Eilidh Coll (left), from Foundation Scotland, and Anders Galsgaard, of Copenhagen Offshore Partners, with bursary recipient Heather McKay in June 2022.

Applications for bursaries from a planned wind farm off the north coast of Caithness have opened for 2023.

The Pentland Floating Offshore Wind Farm (PFOWF) Education and Training Fund provides school leavers from Thurso and Farr high schools with financial support as they pursue their studies in science, technology, engineering and mathematics (STEM) subjects.

The fund is administered through independent grant-making charity Foundation Scotland, with a closing date of March 31for this year's applications.

Project director Richard Copeland said: “Moving to college or university is a transformational experience as young people traverse new challenges for the first time. We’re proud to announce the second year of the project’s education and training fund, providing vital support as they navigate this transition.

“The initiative demonstrates our commitment to supporting young people in the area as they progress their studies targeting careers in STEM-related industries.

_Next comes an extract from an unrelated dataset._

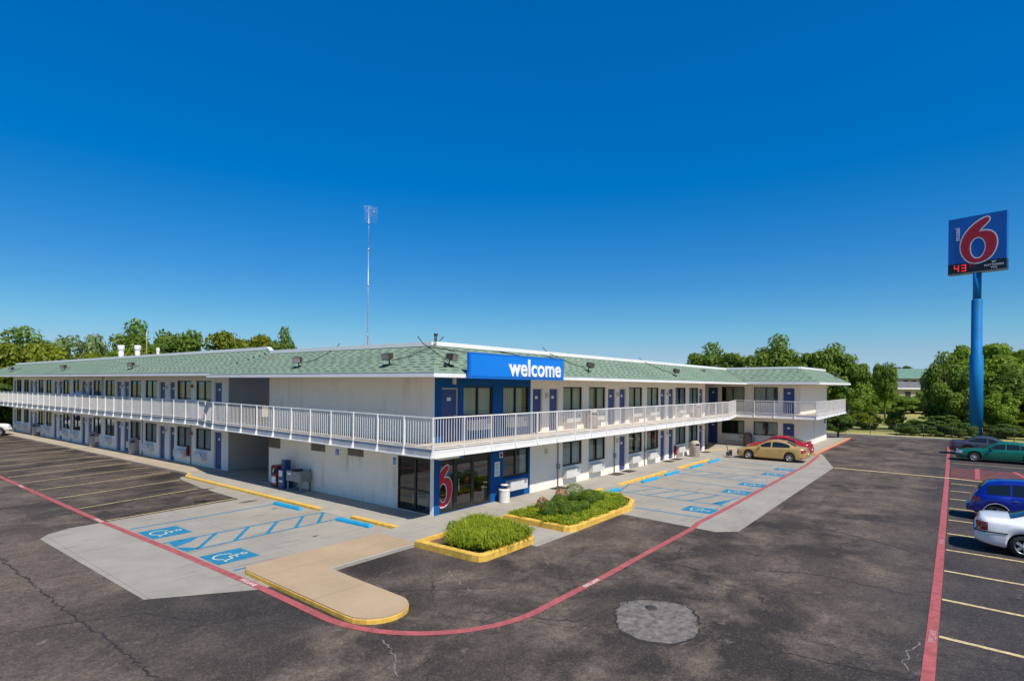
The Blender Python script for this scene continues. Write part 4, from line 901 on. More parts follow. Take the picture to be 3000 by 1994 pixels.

"Inspiring the younger generation to continue their education is crucial to ensuring Scotland’s future STEM skills needs are met, and equipping students with the support they need to do this confidently is of utmost importance.”

Last year, three students each received £1000 to support them with their first year of university.

Having left Farr High, Heather McKay is studying mechanical engineering at the University of Glasgow.

She said: “I’ve found the bursary to be a huge help so far – just having that extra bit of money has meant I can easily attend social events within the university without having to worry about the cost. I also used the bursary to pay my fees to join sports associations and individual sports clubs.”

Rachel May left Thurso High, going on to study accounting and finance at the University of Glasgow.

She said: “In my degree, for the first semester, I’ve completed three modules and received straight As in all required exams. The bursary has allowed me to focus on my time studying by not stressing over finances.

"It has also allowed me to sign up for opportunities within the university and cut back my work hours, giving me more time to study.”

Also from Thurso High, Fern Mackay is studying a Master of Physiotherapy at Queen Margaret University in Edinburgh.

She found the PFOWF bursary particularly helpful in her first few months away from home.

“Living so far away means it’s not easy to return home at weekends, so most of my time has been spent in Edinburgh," she said.

"With the rising cost of living, this grant has allowed me to enjoy my time by helping with my food and accommodation bills.”

Applications for the 2023 bursaries are welcome from students at Thurso High School and Farr High School who wish to continue to further or higher education, or other forms of training or apprenticeships with a focus on STEM subjects this year.

Guidance notes and information on how to apply can be seen on the Foundation Scotland website.

The 100MW wind farm is being developed by Highland Wind Limited, which is majority owned by Copenhagen Infrastructure Partners through one of its funds. Seven turbines up to 300m high to their blade tips will be built around 7.5km offshore from Dounreay.

Recently, the Highland Council’s North Planning committee raised no objection to the project’s offshore consent application as part of Marine Scotland’s consultation process. The project’s onshore application will be heard by Councillors in January 2023.

The project’s education and training fund will be complemented by a community benefit fund to support local "climate-smart" initiatives, once the wind farm is operational.